Land Use and Housing
Livable Built Environment:
Land Use and Housing
Today, as it was in 1989, New Castle’s land area is comprised mainly of bucolic, low-density residential neighborhoods. Of the Town’s approximately 15,000 acres, 14,488 acres are zoned for single-family residential use, and of these, 91% (13,194 acres) have one- or two-acre minimum lot sizes. The remaining 9% (1,294 acres) of residentially zoned land area has half- and quarter-acre minimum lot sizes. This low density residential development pattern, derived from the Town’s zoning, has helped to maintain scenic vistas, large lots, areas of open space quality, and forested and undisturbed swaths of land that characterize the Town’s neighborhoods. Preservation of the bucolic residential character of the community’s neighborhoods is a priority to New Castle’s residents and has been made a priority in this Plan.

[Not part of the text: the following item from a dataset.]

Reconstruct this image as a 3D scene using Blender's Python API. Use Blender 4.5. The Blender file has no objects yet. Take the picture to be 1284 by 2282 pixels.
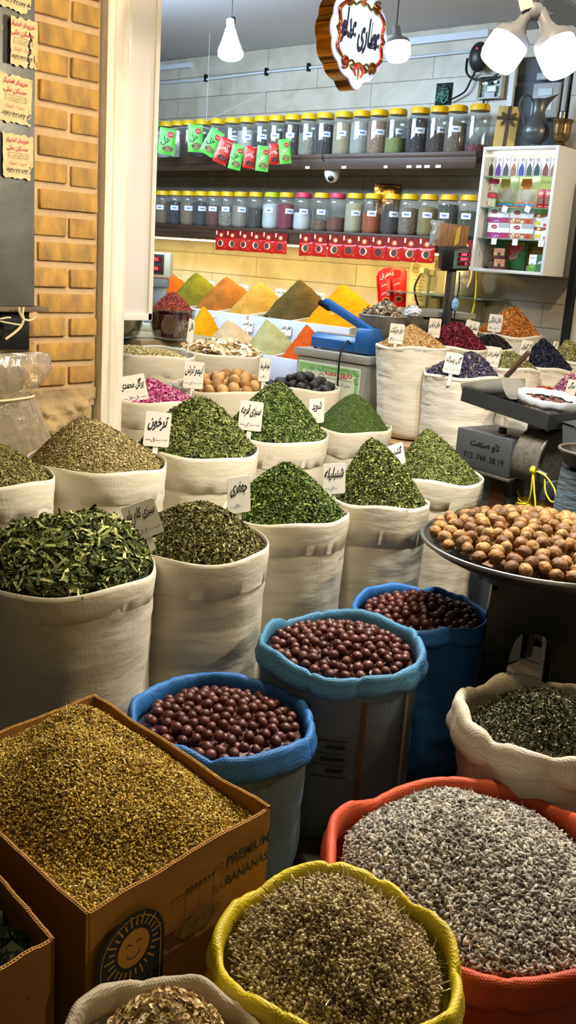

New Castle’s housing stock is predominantly single-family. Of the 6,037 housing units in New Castle, approximately 5,530 (92%) are single-family. Over the past few decades, following zoning changes made to the Town Code in the 1970s and recommendations made in the TDP, a number of multi-family housing units were developed around the Town. Today, there are approximately 655 townhouse units in the Town of New Castle as well as 135 permitted accessory apartments, although this number may actually be higher as not all accessory apartments in use have been permitted. As this plan is being finalized building permits are in place to construct more than 92 (some of them affordable and work-force) multi-family housing units in the community’s hamlet areas and at Chappaqua Crossing within the next five years. If constructed as planned, these units will help diversify the Town’s housing stock, while maintaining the pattern of low density development outside the hamlets.